Claire Keegan is rapidly becoming a household name, with the resounding critical acclaim her works garner. This is no wonder as, after completing her undergraduate studies at Loyola University in New Orleans, she earned an M.Phil. here at Trinity. Her 2010 short story Foster, about a girl who finds care and affection when sent to live with relatives for the summer, was made into the 2022 Oscar-nominated film An Cailín Ciúin (The Quiet Girl). Her most recent work, So Late in the Day, is the follow up to her novel Small Things Like These (2021), which was shortlisted for the 2022 Booker Prize. So Late in the Day first appeared in the New Yorker magazine and has recently been published in a standalone hardback edition.
It is a character study of great style and subtlety in which we follow Cathal, a middle-aged office worker at the Arts Council on Merrion Square, over the course of an uneventful day. While there are scarcely any dramatic moments, the undercurrent of tension speaks to a latent unrest in his life. The exchanges between him and others are taciturn, mostly in the fashion of the uncommunicative Irish man who is invariably “grand”. Through flashbacks we learn of how Cathal’s low-level misogyny may have cost him the relationship which offered him perhaps his only chance at happiness. This misogyny manifests mostly in out-dated assumptions about how women should act to accommodate him, and also in a lack of generosity.
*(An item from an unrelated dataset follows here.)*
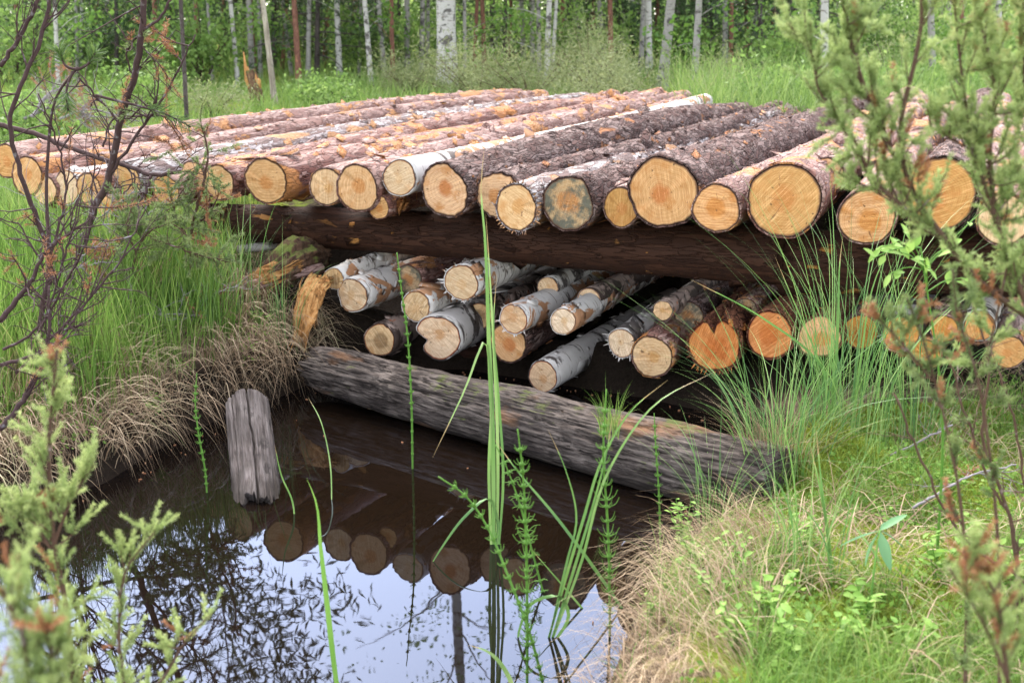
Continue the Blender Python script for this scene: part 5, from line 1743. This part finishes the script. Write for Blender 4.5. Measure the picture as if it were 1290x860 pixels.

Keegan vividly portrays the emotional inarticulacy and illiteracy of her central character, as well as his efforts to deflect and ignore the pain resulting from his own faults. Also shown is his unwillingness to confront how his upbringing has shaped him. He feels “the long shadow of his father’s language crossing over his life” and, later on, wonders “how he might have turned out if his father had been another type of man”, but fails to interrogate this legacy further.
Keegan’s protagonist is shown to be a product of the misogynistic household in which he was raised – one representative of the Ireland of Keegan’s childhood. This was a much more backward country, concerned with keeping Irish women in the home for the purpose of child-bearing, cooking, cleaning and child-rearing following its religious backbone. This is illustrated by the fact that it was only upon Ireland’s entry into the European Economic Community (now the European Union) in 1973 that the “marriage bar” was lifted. This provision formerly meant that women working in the public sector (as well as some in the private sector) had to give up their jobs upon marriage. Additionally, it was not until 1985 that contraception was legalised without a prescription, and 1990 that a law against marital rape was passed. A legacy of the prejudice against women that went along with such laws can still be felt in Ireland today, as Keegan’s story shows, despite the advancements which the country has thankfully made over the years.
Most importantly, the story’s formal style is a pleasure to read – unpretentious, and refined, with an abundance of commas, to slow the pace. The dialogue, in its depiction of banal exchanges, suggests ambivalent significance.
Should you read this story? If you like good fiction, yes. Should you buy the new hardback edition? Well, it’s nicely bound. You might find that a bit steep for a book you can expect to read in one sitting, though it’s certainly worth rereading. So if you, like its protagonist, are reluctant to put your hand in your pocket, it’s also available for free on The New Yorker’s website.